DMEF-Net: Lightweight Infrared Dim Small Target Detection Network for Limited Samples
Tianlei Ma, Zhen Yang, Yifan Song, Jing Liang, Heshan Wang
Abstract
Intractable sparse feature extraction, over-weight model size, and limited training samples are currently bewildering in infrared dim small target detection, which are not adequately addressed by current state-of-the-art (SOTA) methods. Here, to synchronously address these issues, a dense multi-level feature extraction and fusion network (DMEF-net) is designed, mainly consisting of two modules: target context and Gaussian saliency feature extraction module (TCGS) and multi-level dense feature fusion structure (MLDF). Inspired by the physical thermal diffusion model and the human visual mechanism for small-scale targets, Gaussian salience features and local context features are introduced into the target feature expression through the designed TCGS module to solve the sparse feature extraction problem.
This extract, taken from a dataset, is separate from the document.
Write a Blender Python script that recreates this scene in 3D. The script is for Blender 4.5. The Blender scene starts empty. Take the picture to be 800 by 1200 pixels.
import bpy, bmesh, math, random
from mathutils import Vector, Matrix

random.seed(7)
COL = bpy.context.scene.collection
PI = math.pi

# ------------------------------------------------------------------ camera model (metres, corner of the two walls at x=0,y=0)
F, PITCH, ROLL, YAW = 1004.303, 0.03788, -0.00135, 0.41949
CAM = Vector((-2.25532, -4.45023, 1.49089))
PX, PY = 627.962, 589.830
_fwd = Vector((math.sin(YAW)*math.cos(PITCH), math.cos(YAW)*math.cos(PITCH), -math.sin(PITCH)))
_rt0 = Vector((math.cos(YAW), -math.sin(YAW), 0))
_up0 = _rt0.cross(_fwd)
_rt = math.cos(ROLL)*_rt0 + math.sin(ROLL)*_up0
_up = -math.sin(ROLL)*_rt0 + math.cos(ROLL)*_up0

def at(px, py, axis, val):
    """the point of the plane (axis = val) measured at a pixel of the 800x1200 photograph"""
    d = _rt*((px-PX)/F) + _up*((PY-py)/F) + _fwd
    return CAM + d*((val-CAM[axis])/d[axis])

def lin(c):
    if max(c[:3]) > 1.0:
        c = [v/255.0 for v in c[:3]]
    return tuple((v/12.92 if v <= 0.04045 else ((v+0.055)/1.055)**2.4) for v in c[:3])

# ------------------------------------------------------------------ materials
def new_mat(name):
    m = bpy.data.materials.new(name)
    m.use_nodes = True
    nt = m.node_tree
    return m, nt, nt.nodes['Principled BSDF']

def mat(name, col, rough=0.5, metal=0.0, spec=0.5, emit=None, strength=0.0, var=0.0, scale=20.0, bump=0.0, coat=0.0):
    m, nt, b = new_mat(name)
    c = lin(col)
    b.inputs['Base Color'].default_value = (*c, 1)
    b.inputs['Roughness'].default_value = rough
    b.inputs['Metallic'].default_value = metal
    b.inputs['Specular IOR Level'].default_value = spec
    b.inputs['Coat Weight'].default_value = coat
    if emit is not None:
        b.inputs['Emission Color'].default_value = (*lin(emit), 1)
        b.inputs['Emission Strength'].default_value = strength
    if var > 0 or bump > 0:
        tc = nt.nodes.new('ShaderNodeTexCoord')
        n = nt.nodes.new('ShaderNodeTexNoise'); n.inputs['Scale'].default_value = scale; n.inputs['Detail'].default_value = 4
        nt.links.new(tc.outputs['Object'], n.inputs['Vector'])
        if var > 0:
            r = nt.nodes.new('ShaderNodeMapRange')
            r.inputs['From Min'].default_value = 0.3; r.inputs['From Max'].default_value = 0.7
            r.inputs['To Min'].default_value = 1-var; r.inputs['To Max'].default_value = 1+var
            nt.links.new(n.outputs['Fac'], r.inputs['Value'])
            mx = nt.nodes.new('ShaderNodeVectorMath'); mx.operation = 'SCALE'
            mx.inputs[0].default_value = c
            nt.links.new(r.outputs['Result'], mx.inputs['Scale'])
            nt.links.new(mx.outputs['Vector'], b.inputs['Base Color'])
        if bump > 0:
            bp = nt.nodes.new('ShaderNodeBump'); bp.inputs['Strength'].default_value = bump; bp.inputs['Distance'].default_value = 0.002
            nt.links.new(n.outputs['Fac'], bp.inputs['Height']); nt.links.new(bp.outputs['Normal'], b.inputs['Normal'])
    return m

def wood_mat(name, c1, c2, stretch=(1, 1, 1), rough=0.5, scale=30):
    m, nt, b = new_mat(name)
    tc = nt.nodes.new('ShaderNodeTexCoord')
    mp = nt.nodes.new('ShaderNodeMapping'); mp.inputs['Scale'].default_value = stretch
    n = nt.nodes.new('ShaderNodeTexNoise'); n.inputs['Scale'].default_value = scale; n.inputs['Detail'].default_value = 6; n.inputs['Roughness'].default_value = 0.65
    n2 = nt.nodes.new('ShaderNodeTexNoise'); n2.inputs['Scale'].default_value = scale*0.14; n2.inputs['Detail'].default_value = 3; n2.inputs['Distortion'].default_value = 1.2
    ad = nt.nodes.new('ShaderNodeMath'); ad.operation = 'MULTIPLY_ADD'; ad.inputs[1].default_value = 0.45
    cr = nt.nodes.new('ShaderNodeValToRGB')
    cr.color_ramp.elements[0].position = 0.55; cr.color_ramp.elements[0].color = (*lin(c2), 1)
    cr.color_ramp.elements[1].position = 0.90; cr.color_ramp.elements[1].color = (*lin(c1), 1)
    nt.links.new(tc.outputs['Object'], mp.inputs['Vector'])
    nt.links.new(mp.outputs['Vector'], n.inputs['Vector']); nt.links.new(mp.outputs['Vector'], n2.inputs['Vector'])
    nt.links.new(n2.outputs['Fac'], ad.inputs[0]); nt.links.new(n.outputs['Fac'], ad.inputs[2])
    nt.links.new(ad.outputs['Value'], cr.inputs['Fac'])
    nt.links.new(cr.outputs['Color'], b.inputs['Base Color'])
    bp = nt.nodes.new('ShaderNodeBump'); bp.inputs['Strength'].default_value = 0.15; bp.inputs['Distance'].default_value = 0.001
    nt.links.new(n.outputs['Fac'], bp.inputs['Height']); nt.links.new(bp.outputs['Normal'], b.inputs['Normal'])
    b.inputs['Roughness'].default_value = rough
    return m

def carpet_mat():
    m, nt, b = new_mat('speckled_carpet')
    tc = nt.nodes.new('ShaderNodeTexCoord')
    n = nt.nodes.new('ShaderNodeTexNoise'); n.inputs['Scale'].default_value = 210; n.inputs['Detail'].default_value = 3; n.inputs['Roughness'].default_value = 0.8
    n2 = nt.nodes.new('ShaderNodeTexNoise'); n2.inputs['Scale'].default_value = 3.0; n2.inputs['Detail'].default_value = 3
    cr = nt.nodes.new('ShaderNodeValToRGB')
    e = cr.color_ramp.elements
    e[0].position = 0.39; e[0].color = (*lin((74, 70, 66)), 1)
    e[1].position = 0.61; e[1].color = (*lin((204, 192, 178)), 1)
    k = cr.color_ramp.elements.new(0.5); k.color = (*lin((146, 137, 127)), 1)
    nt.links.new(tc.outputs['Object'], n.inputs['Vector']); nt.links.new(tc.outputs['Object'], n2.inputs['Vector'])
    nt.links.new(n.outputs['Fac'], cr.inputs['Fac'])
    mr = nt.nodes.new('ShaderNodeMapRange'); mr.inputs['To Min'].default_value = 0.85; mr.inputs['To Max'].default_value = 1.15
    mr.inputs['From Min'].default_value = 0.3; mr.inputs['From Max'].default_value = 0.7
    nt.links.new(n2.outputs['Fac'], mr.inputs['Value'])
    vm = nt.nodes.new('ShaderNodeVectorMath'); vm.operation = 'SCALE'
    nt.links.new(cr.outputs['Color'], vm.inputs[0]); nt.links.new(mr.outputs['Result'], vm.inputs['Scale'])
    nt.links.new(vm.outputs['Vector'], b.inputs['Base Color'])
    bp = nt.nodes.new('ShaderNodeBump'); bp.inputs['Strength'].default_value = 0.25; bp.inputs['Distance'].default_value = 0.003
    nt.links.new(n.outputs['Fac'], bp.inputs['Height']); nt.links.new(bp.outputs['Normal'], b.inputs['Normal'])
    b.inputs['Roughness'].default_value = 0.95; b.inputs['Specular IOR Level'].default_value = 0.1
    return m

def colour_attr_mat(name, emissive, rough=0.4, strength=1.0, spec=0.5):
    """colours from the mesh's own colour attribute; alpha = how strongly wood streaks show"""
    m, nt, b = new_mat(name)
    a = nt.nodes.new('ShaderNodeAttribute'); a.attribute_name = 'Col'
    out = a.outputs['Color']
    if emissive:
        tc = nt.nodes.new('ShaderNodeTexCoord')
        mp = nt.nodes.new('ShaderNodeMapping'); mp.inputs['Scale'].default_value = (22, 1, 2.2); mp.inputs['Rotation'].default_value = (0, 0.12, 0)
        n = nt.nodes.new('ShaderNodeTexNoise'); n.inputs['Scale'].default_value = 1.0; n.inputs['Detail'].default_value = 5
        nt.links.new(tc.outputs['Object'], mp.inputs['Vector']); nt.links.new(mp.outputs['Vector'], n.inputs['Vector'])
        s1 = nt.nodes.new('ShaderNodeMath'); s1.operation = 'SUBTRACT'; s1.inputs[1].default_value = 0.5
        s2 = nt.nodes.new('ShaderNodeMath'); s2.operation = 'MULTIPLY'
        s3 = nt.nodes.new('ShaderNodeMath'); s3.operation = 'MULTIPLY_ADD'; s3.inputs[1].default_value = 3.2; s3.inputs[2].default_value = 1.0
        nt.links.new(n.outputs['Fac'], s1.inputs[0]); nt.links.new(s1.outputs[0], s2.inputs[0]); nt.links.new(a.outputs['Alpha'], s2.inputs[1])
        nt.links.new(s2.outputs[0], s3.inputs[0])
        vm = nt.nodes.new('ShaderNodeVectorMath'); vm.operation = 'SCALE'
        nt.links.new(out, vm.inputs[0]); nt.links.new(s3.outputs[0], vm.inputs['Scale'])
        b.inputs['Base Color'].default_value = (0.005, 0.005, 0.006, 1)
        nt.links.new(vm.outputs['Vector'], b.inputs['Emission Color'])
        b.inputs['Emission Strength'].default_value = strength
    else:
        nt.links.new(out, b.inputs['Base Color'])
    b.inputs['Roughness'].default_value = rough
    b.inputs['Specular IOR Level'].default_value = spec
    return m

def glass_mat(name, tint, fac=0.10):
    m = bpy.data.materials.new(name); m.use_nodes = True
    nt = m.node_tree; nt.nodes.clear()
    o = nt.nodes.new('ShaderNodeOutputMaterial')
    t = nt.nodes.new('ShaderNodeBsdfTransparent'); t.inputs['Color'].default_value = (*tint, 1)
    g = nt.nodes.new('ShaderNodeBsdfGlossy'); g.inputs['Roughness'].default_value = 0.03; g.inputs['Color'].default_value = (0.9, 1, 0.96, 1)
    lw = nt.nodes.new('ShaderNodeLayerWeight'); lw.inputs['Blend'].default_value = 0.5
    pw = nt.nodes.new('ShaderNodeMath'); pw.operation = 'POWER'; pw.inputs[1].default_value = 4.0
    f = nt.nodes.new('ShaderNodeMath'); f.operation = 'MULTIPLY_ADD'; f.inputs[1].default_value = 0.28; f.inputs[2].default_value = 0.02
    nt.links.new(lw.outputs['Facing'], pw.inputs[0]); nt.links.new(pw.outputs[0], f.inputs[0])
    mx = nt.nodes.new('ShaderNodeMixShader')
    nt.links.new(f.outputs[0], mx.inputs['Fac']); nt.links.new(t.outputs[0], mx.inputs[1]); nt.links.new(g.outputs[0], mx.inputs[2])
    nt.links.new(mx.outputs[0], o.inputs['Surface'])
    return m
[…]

Then, to solve the over-weight model size problem, a novel MLDF module is designed to incorporate the feature reuse mechanism into our model, thereby significantly reducing the number of trainable parameters. Finally, in the training procedure, an efficient saliency labeling strategy is proposed to jointly supervise the model training in both Euclidean and Gaussian spaces, ultimately enhancing the model’s ability to explore the target features and alleviate performance deterioration when the training samples are limited. Extensive experiments on several large-scale open datasets, including TDSATUA and MTDUCB, prove that the proposed DMEF-net outperforms other SOTA methods by 8% in accuracy and has 4800% less model size.